7.3 The ld. counsel also argued that Section 44D was replaced by Section 44DA by Finance Act, 2003, w.e.f. 1-4-2004 which provides for deduction of expenditure or allowance in accordance with the provisions of the Act. Since the subject-matter of both the sections is same, the amendment should be taken as clarificatory in nature. We have considered this argument also, however, we are unable to agree with him for two reasons, namely, - (i) the provisions are substantive in nature and, therefore, Section 44DA applies prospectively to the proceedings of assessment year 2004-05 and onwards, and (it) the new provision is made specifically applicable in respect of agreements made after 31-3-2003. Thus, the new provision is not applicable to the facts of the assessee's case.
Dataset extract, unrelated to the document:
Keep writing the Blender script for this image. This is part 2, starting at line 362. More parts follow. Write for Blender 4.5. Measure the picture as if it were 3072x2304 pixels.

It does appear to us that the amendment was made prospectively in order to mitigate the hardship caused by the old provisions.
7.4 Placing of Section 44D and Section 44DA under Chapter IV leads to an inference that royalties and fees for technical service are taxable under the head "Profits and gains of business or profession". However, in place of the normal rate provided in the relevant Finance Act, Section 115A provides for the rate of tax at 30 per cent, which has been adopted as TDS rate by the Assessing Officer and the Ld. CIT(A).
The rate of 10 per cent, provided in the DTAA, is not applicable as the receipts are not taxable under Article 12 of the DTAA. Thus, we do not find any error in the orders of lower authorities in this matter also.
8. It was stated both by the Ld. counsel for the assessee and the ld.DR that all payments have been made in pursuance of the same contract.
Therefore, other appeals have similar facts except that the recipients may be different. That does not make any difference insofar as the determination of the issue at hand is concerned.